Your task ::
Restate the material word for word and leave out anything that is a picture.

* * *

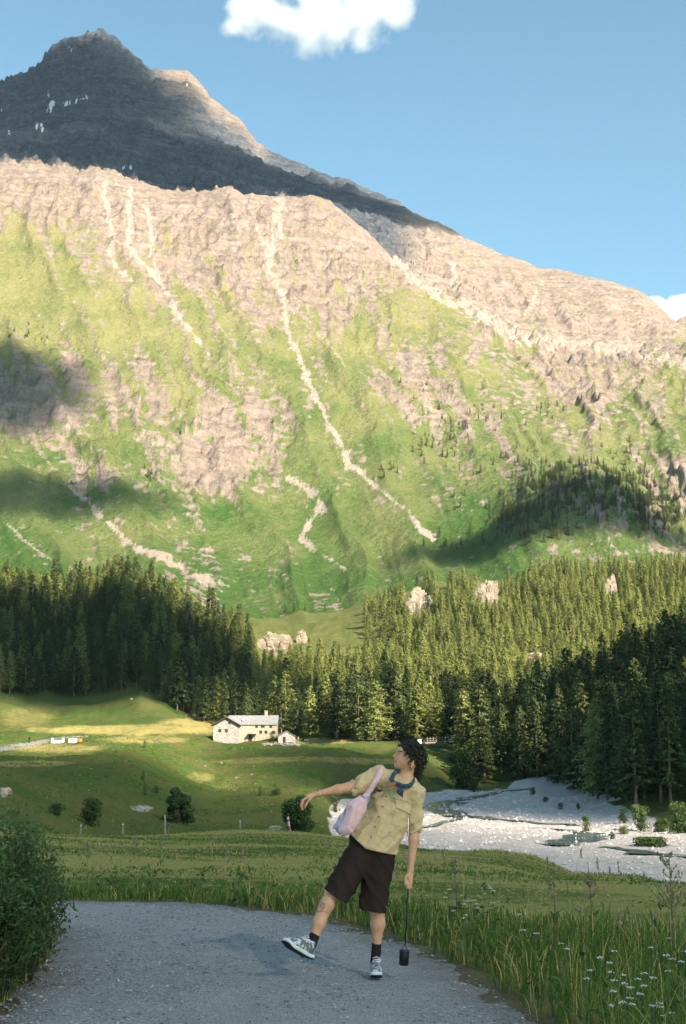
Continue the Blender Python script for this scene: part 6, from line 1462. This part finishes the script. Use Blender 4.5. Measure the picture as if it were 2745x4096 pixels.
# ---- black canister swinging on its cord
can = thing('hanging_canister', 'small black canister hanging on a cord from the man\'s left hand', 'canister', tuple(J(1152, 2146, -.03)))
CO = np.array(can.location); c0 = J(1150, 2140, -.03) - CO; c1 = J(1155, 2004, -.03) - CO; dd_ = c1 - c0
def cpart(name, mb, mat, par=can): return obj(name, mb.mesh(name, True), mat, par)
cpart('body', MB().tube([c0, c0 + dd_ * .03, c0 + dd_ * .06, c0 + dd_ * .94, c0 + dd_ * .97, c1], [36 * U, 40 * U, 42 * U, 43 * U, 41 * U, 36 * U], 20), M_BLACK)
ld = cpart('lid', MB().tube([c0 + dd_ * .86, c0 + dd_ * .88, c0 + dd_ * .98, c1 + dd_ * .02], [44.5 * U, 45.5 * U, 45 * U, 40 * U], 20), plain('blue_black_lid', (.012, .018, .035), .4, .2, 60, 0, .4))
cpart('loop', MB().tube([c1 + (-.02, 0, 0), c1 + (-.012, 0, .018), c1 + (.004, 0, .03), c1 + (.016, 0, .016), c1 + (.02, 0, 0)], [.0022] * 5, 5), M_BLACK, ld)
hc_ = J(1187, 1452, -.05) - CO; cpart('cord', MB().tube([c1 + (.004, 0, .028), c1 * .5 + hc_ * .5 + (.004, 0, 0), hc_], [.0045] * 3, 6), M_BLACK)
cpart('cord_loop', MB().tube([hc_, hc_ + (.014, -.01, .04), hc_ + (.0, -.012, .075), hc_ + (-.014, -.005, .035), hc_], [.0026] * 5, 5), M_BLACK)

# ---- far walkers on the meadow
def walker(name, label, u, v, hgt, cols, seed):
    g = ground_at(u, v, 200, 470); o = thing(name, label, 'person', tuple(g)); s = hgt / 1.75
    def fig(parts, nm, col):
        S = SDF((-.45, -.35, -.02), (.45, .35, 1.85), .02)
        for a, b_, r0, r1 in parts: S.cone(a, b_, r0, r1, .03)
        me = S.mesh(nm, 1); vv3 = verts_of(me) * s; me.vertices.foreach_set('co', vv3.astype(np.float32).ravel()); me.update(); obj(nm, me, plain(nm + '_cloth', col, .9), o)
    fig([((0, 0, 1.62), (0, 0, 1.66), .10, .10), ((0, 0, 1.45), (0, 0, 1.58), .06, .06), ((0, 0, 1.35), (0, 0, .95), .15, .13), ((-.17, 0, 1.40), (-.24, .03, 1.1), .055, .045), ((-.24, .03, 1.1), (-.22, -.08, .85), .042, .035), ((.17, 0, 1.40), (.24, .03, 1.1), .055, .045), ((.24, .03, 1.1), (.22, -.08, .85), .042, .035),
         ((-.08, 0, .95), (-.1, -.08, .5), .085, .06), ((-.1, -.08, .5), (-.1, .0, .07), .058, .042), ((-.1, 0, .05), (-.1, -.12, .04), .045, .04), ((.08, 0, .95), (.1, .08, .5), .085, .06), ((.1, .08, .5), (.1, .18, .09), .058, .042), ((.1, .18, .06), (.1, .08, .04), .045, .04)], 'body', cols[0])
    fig([((0, 0, 1.38), (0, 0, .92), .19, .18), ((-.17, 0, 1.40), (-.23, .03, 1.14), .075, .065), ((.17, 0, 1.40), (.23, .03, 1.14), .075, .065)], 'jacket', cols[1])
walker('person', 'distant dark clothed walker on the grey track at left', 29.3, 743.4, 1.75, ((.02, .02, .02), (.02, .02, .022)), 1)
walker('person', 'distant figure in orange with blue top beside the stone hut', 298.2, 742.0, 1.75, ((.05, .10, .16), (.55, .16, .04)), 2)
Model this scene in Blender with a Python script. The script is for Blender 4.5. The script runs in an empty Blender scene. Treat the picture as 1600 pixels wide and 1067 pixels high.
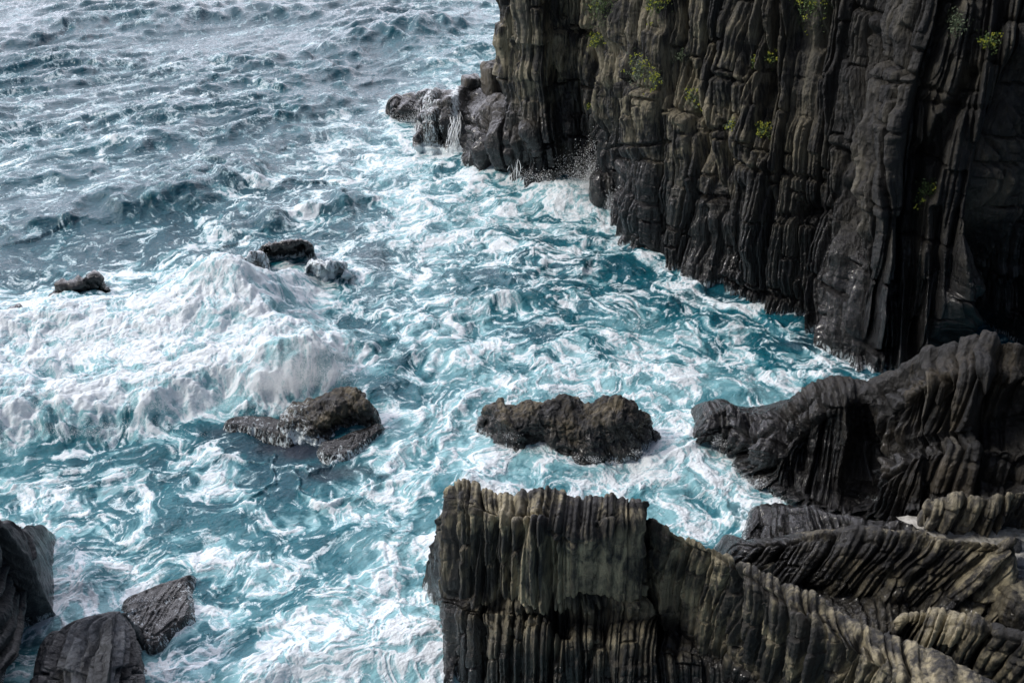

* * *

The solution ::
Continue the Blender Python script for this scene: part 6, from line 1462. This part finishes the script. Use Blender 4.5. Measure the picture as if it were 2745x4096 pixels.
# ---- black canister swinging on its cord
can = thing('hanging_canister', 'small black canister hanging on a cord from the man\'s left hand', 'canister', tuple(J(1152, 2146, -.03)))
CO = np.array(can.location); c0 = J(1150, 2140, -.03) - CO; c1 = J(1155, 2004, -.03) - CO; dd_ = c1 - c0
def cpart(name, mb, mat, par=can): return obj(name, mb.mesh(name, True), mat, par)
cpart('body', MB().tube([c0, c0 + dd_ * .03, c0 + dd_ * .06, c0 + dd_ * .94, c0 + dd_ * .97, c1], [36 * U, 40 * U, 42 * U, 43 * U, 41 * U, 36 * U], 20), M_BLACK)
ld = cpart('lid', MB().tube([c0 + dd_ * .86, c0 + dd_ * .88, c0 + dd_ * .98, c1 + dd_ * .02], [44.5 * U, 45.5 * U, 45 * U, 40 * U], 20), plain('blue_black_lid', (.012, .018, .035), .4, .2, 60, 0, .4))
cpart('loop', MB().tube([c1 + (-.02, 0, 0), c1 + (-.012, 0, .018), c1 + (.004, 0, .03), c1 + (.016, 0, .016), c1 + (.02, 0, 0)], [.0022] * 5, 5), M_BLACK, ld)
hc_ = J(1187, 1452, -.05) - CO; cpart('cord', MB().tube([c1 + (.004, 0, .028), c1 * .5 + hc_ * .5 + (.004, 0, 0), hc_], [.0045] * 3, 6), M_BLACK)
cpart('cord_loop', MB().tube([hc_, hc_ + (.014, -.01, .04), hc_ + (.0, -.012, .075), hc_ + (-.014, -.005, .035), hc_], [.0026] * 5, 5), M_BLACK)

# ---- far walkers on the meadow
def walker(name, label, u, v, hgt, cols, seed):
    g = ground_at(u, v, 200, 470); o = thing(name, label, 'person', tuple(g)); s = hgt / 1.75
    def fig(parts, nm, col):
        S = SDF((-.45, -.35, -.02), (.45, .35, 1.85), .02)
        for a, b_, r0, r1 in parts: S.cone(a, b_, r0, r1, .03)
        me = S.mesh(nm, 1); vv3 = verts_of(me) * s; me.vertices.foreach_set('co', vv3.astype(np.float32).ravel()); me.update(); obj(nm, me, plain(nm + '_cloth', col, .9), o)
    fig([((0, 0, 1.62), (0, 0, 1.66), .10, .10), ((0, 0, 1.45), (0, 0, 1.58), .06, .06), ((0, 0, 1.35), (0, 0, .95), .15, .13), ((-.17, 0, 1.40), (-.24, .03, 1.1), .055, .045), ((-.24, .03, 1.1), (-.22, -.08, .85), .042, .035), ((.17, 0, 1.40), (.24, .03, 1.1), .055, .045), ((.24, .03, 1.1), (.22, -.08, .85), .042, .035),
         ((-.08, 0, .95), (-.1, -.08, .5), .085, .06), ((-.1, -.08, .5), (-.1, .0, .07), .058, .042), ((-.1, 0, .05), (-.1, -.12, .04), .045, .04), ((.08, 0, .95), (.1, .08, .5), .085, .06), ((.1, .08, .5), (.1, .18, .09), .058, .042), ((.1, .18, .06), (.1, .08, .04), .045, .04)], 'body', cols[0])
    fig([((0, 0, 1.38), (0, 0, .92), .19, .18), ((-.17, 0, 1.40), (-.23, .03, 1.14), .075, .065), ((.17, 0, 1.40), (.23, .03, 1.14), .075, .065)], 'jacket', cols[1])
walker('person', 'distant dark clothed walker on the grey track at left', 29.3, 743.4, 1.75, ((.02, .02, .02), (.02, .02, .022)), 1)
walker('person', 'distant figure in orange with blue top beside the stone hut', 298.2, 742.0, 1.75, ((.05, .10, .16), (.55, .16, .04)), 2)
Model this scene in Blender with a Python script. The script is for Blender 4.5. The script runs in an empty Blender scene. Treat the picture as 1600 pixels wide and 1067 pixels high.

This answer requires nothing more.